Ангелом-спасителем, вызволившим меня из этого кошмарного коридора и наконец-то направившим мою судьбу на верную стезю, стала секретарша Юдина Лидия Ивановна — милая, чуть полноватая, курносенькая, с удивленно распахнутыми глазами. Здесь самое время произнести в ее адрес слова благодарности которые я на своем доморощенном русском тщетно пытался сказать.
Лидия Ивановна, словно бы в нее переселилась душа Наташи Ростовой, с материнским чутьем русских женщин, свойственным бабушкам, равно как и юным девушкам, — сколько раз я мог убедиться впоследствии в этом — уже по тому, как я представился, поняла, что я хочу есть. Дальнейший обмен мнениями протекал в том же русле.

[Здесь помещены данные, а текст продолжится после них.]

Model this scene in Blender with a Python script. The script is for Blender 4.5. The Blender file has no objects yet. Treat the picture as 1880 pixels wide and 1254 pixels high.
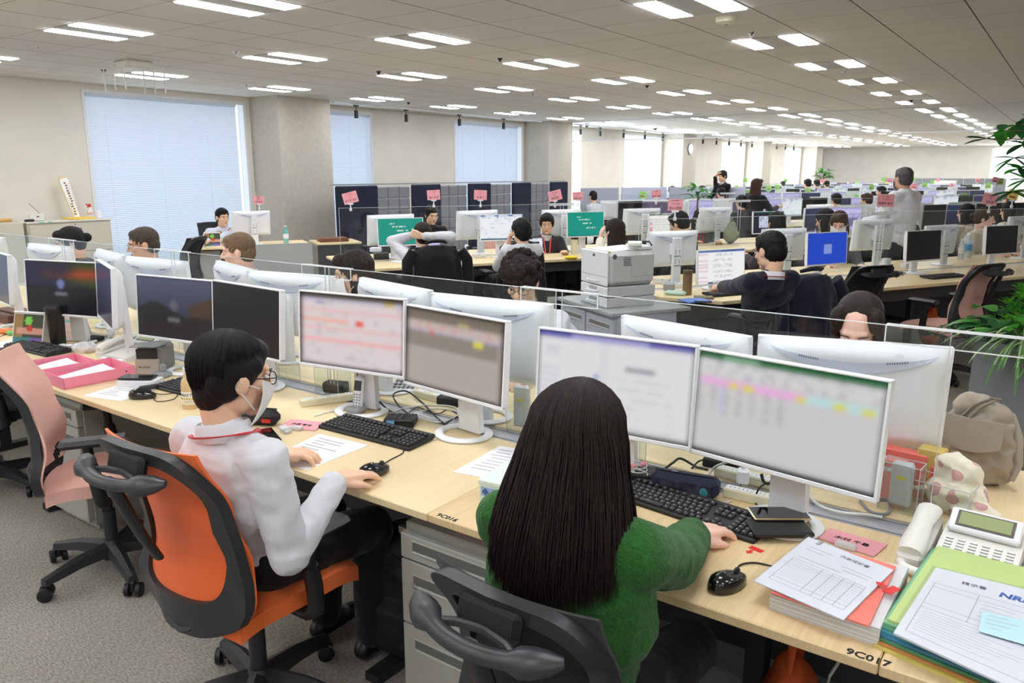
import bpy, bmesh, math, random
from math import sin, cos, pi, radians as rad
from mathutils import Vector as V, Matrix as Mx, Euler, noise as mnoise
random.seed(7)
S = bpy.context.scene
COL = S.collection
# ------------------------------------------------------------------ camera, world, exposure
FPX = 1424.858
CR = Mx(((0.812643594, -0.124653295, 0.569273173), (0.582761006, 0.173825462, -0.793835196), (0.0, 0.976855294, 0.213901228)))
CAMH = 1.65
cd = bpy.data.cameras.new('camera'); cam = bpy.data.objects.new('camera', cd); COL.objects.link(cam)
cam.matrix_world = Mx.Translation((0, 0, CAMH)) @ CR.to_4x4()
cd.sensor_width = 36; cd.lens = FPX / 1880 * 36; cd.clip_start = .05; cd.clip_end = 200
S.camera = cam
w = bpy.data.worlds.new('daylight'); S.world = w; w.use_nodes = True
w.node_tree.nodes['Background'].inputs[0].default_value = (.89, .95, 1, 1)
w.node_tree.nodes['Background'].inputs[1].default_value = 2.1
S.view_settings.view_transform = 'Standard'; S.view_settings.look = 'None'
S.view_settings.exposure = 0.0; S.view_settings.gamma = 1; S.view_settings.use_curve_mapping = False
LAMP = 26.0
S.cycles.max_bounces = 9; S.cycles.diffuse_bounces = 4; S.cycles.glossy_bounces = 3
S.cycles.transparent_max_bounces = 40; S.cycles.transmission_bounces = 6
S.cycles.caustics_reflective = False; S.cycles.caustics_refractive = False
S.cycles.sample_clamp_indirect = 6
S.cycles.use_denoising = True
try: S.cycles.denoiser = 'OPENIMAGEDENOISE'
except Exception: pass

def ray(px, py): return CR @ V((px - 940, 627 - py, -FPX))
def T(px, py, z):                     # where the sight line of a photo point meets a level surface
    r = ray(px, py); t = (z - CAMH) / r.z; return V((r.x * t, r.y * t, z))
def TY(px, py, y):
    r = ray(px, py); t = y / r.y; return V((r.x * t, y, CAMH + r.z * t))
def TD(px, py, d):                    # at a horizontal distance d
    r = ray(px, py); t = d / math.hypot(r.x, r.y); return V((r.x * t, r.y * t, CAMH + r.z * t))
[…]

Я объяснил — не ушам, но ее большим голубым глазам, — откуда я прибыл. Она велела принести бутерброды с ветчиной.
Сюда явился прямо с вокзала, сказал я. Лидия Ивановна с улыбкой кивнула и тот час распорядилась подать и икру.
— К кому мне обратиться? — спросил я. — Где я буду жить? В ответ на это был подан чай.
И наконец, появился Юдин. Лет тридцати пяти крепыш славянского типа, глава философской школы, названной его именем. Спутал, что ли, он меня с кем-то — до сих пор гадаю. Направился ко мне с распростертыми объятиями и, улыбаясь, расцеловал в губы. Для начала это было все, что он сумел мне сообщить.
После ряда телефонных звонков вскоре появились Фадеев, Литкиц, а затем Тарасов-Родионов. Началась беседа, в которой по-прежнему основная роль была отведена широким улыбкам, взаимным похлопываниям по плечу и ободряющим подмигиваниям. Никто из них не говорил ни на каких языках, кроме русского, а посему в обмене мнениями без труда могли принять участие и оба вышеупомянутых башкира, поэт Марат Муслин и прозаик Амир Чанашов; наш и без того нескудный лексикон они обогатили внезапными взрывами громкого смеха, который вдруг столь же неожиданно обрывался, и башкиры молча ждали ответа.
Наконец вошел, слегка прихрамывая, один из руководителей иностранной комиссии, с которым у нас нашелся и общий язык.
В Россию я приехал в качестве гостя на съезд советских писателей и сейчас впервые узнал, что срок съезда перенесен и он состоится лишь через два месяца.
— Что же мне до тех пор делать?
— Посмотреть страну.
Я признался, что мысль эта меня привлекает, но как ее осуществить. Ведь я слышал, будто бы иностранцев обычно водят за ручку, пока окончательно не заведут в тупик; слыхал я и о том, что за иностранцами следят. Эти свои соображения я тотчас и выложил.
Слова мои, распространяясь на разных языках подобно подожженному фитилю, вызвали взрывы оглушительного хохота. Теперь в кабинете присутствовали еще и татары.
— В стране более ста тысяч иностранцев. За каждым следить — глаз не хватит.
Столько-то глаз уж как-нибудь да найдется.
Меня успокоили: я могу ходить, куда хочу, и жить, где пожелаю. Связываться с «Интуристом» они и сами не рекомендуют, это учреждение и создавали-то для каких-нибудь престарелых англичанок, которым взбрело в голову тратить здесь свои деньги.
Для меня раздобыли машину, и за десять минут мы проделали путь, который совсем недавно занял у меня больше часа. Странно, однако же из окна автомобиля улица производила гораздо менее благоприятное впечатление, чем раньше, когда я тоже был частью толпы. На вокзале я в два счета получил свой багаж, от прежней толкучки и следа не осталось. Я полюбопытствовал о причине: «Во время прибытия поездов всегда большое скопление народа», — объяснили мне.
В гостинице я принял ванну и лег в постель. Из полусна меня вырвал стоявший на тумбочке телефон: Андре Мальро, которого возвестили о моем приезде. Однажды мы уже встречались в Париже, а сейчас условились встретиться назавтра, в полдень, на Красной площади.